The album kicks off proper with lead single and title track ‘Phantom Antichrist’, and it’s clear that the Teutonic quartet know exactly what the fans want and aren’t about to mess with their winning formula (which probably reads something like: aggressive riffing + manic drumming + tight songwriting + simple sing-along choruses = huge circle pits). It’s also notable that they have dropped the rawer sound that was employed on Hordes Of Chaos, and gone for a sleeker sound giving the songs a rounded, modern edge.

But not content with rehashing their sound just to please fans Kreator have overhauled their whole songwriting approach, incorporating a more mature feel. The anthemic, melodic chorus of ‘From Flood Into Fire’ is as rousing as any Scandinavian power metal band, but with Mille Petrozza’s trademark snarl leading the attack as if he’s leading a vast army into battle, and the results are staggering (more hairs on end!).

The thrashers we’ve come to know and love are still present and correct; the sheer speed of the first half of ‘Civilization Collapse’ is breathtaking (a great performance from drummer Ventor on this record, belying his years) that will satisfy the hardcore fans in the mosh pits.

If there’s been one criticism of Kreator in the past, it’s that their choruses are made up of just the song title barked by Mille, but this time around there are hooks in the songs and fist-pumping anthems. In essence, Phantom Antichrist is probably their most German sounding album to date, and with a few nods to Iron Maiden littered throughout the album’s ten tracks it also appears that some songs, such as ‘The Few, The Proud, The Broken’ were written with festival audiences in mind. This new songwriting approach actually seems to have given them an even more appealing sound – in this day and age of dwindling album sales Kreator have released a record that should also appeal to newer fans, such is the quality of the material.

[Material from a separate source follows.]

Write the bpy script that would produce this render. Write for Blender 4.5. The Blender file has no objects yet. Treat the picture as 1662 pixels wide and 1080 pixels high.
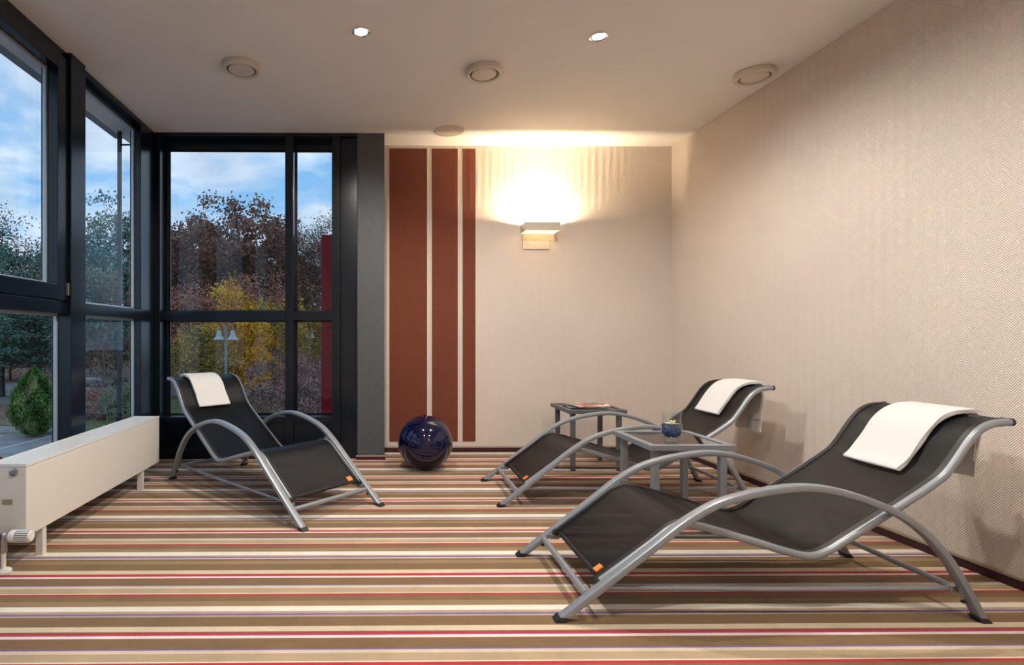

So does this album stand up there with earlier releases such as Pleasure To Kill (1986)? Well, the extreme aggression is still there, but this is an altogether different beast. Does Phantom Antichrist naturally follow the path set out by their ‘comeback’ album, Violent Revolution (2001)? Yes, and then some. In short, Kreator have yet again raised the bar (of hate) and this is one of the strongest thrash releases of recent years and a more than worthy addition to the German band’s back catalogue.